I think you picked one team that fit your argument. I don’t have the time now but on the old board I ran a crap load of stats on teams at the high end and low end over 5-8 yr period of time (don’t remember the exact time range). Anyway, other then some outliers, teams in the top 10 at least but even top 15 year after year after year, have highly rated classes. If your classes consistently rank at the bottom of your conference, it’s not a good sign.
We had one good season. I don’t think that’s an anomaly but time will tell. But I don’t think we’ll have the seasons everyone wants to have if we are near the bottom in conference recruiting rankings every year over the next 5 years.

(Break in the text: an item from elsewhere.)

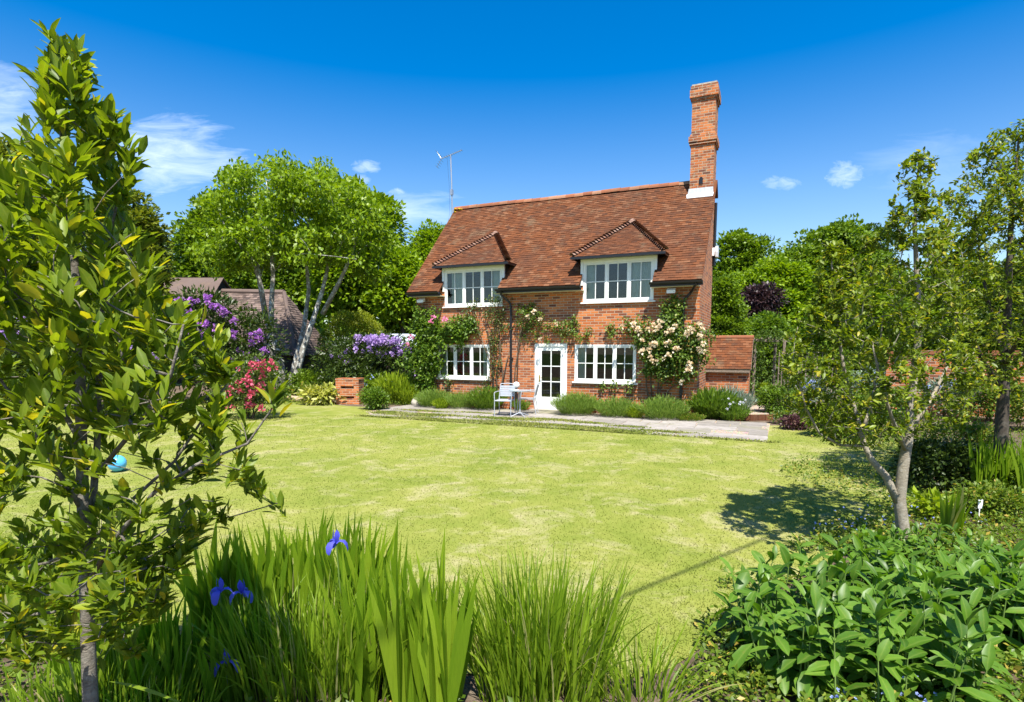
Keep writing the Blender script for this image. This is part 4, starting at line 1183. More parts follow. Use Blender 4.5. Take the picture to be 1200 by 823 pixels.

Yeah, I can see this argument and I don't really deny it. If you want to grab alabama or clemson or some others you're going to see good recruiting rankings line up with good records.
But I, perhaps not terribly effectively, was trying to point out that stars don't equate to wins if there are issues and, vice versa, if things are in order you can win games without having big star ratings.

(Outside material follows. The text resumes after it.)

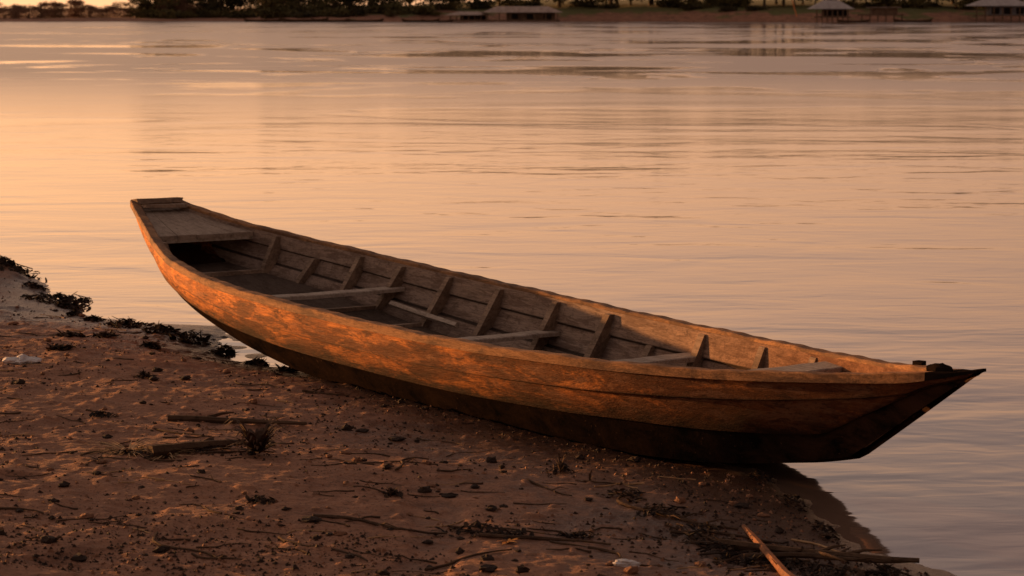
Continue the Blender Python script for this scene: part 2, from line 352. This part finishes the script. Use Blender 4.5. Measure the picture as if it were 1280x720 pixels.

So in one respect Michigan is indeed an outlier. That there are plenty of schools with good recruiting classes according to the services that also win a ton of games. I get that. But my point is those services don't predict when things are going to go south.
Texas is another great example -- I went back and looked at their recruiting classes starting in 2007. They had two *down* years in which they finished 17th and otherwise finished in the top 8 wiht several classes ranked 2 or 3. Yet they haven't lost fewer than four games since 2009 and they have had four 7-loss seasons in that span. Really? With, quite literally, the best or second-best aggregate talent in that span?
Notre Dame is another -- They had a brutal class that ranked 39th in 2005, but they rebounded with 6th best class in 06, the 5th best class in 07, yet those two classes never lost fewer than 5 games.
09, 10 and 11 USC lands top three classes -- the following three years they lose a combined 14 games. Still pretty solid, obviously, but they should have been playing at the level Carroll had them playing -- losing maybe a game or two each season.
Oregon -- class rankings in 13-15: 19, 21, 16. Record in 14-16 when those guys make up the bulk of the roster? 20-18.
It works the other way too:
Washington State -- just finished 11-2 and top 10 in the country. Best class in the past 10 seasons or so? 42. Currently ranked 65th.
What do all those schools have in common? They went through coaching and general program issues in that span (and/or they found a good coach/system and found success).
The bottom line is you need talented kids but you absolutely need to develop them and feed them into a good system. Those latter two functions, to me, are far more important.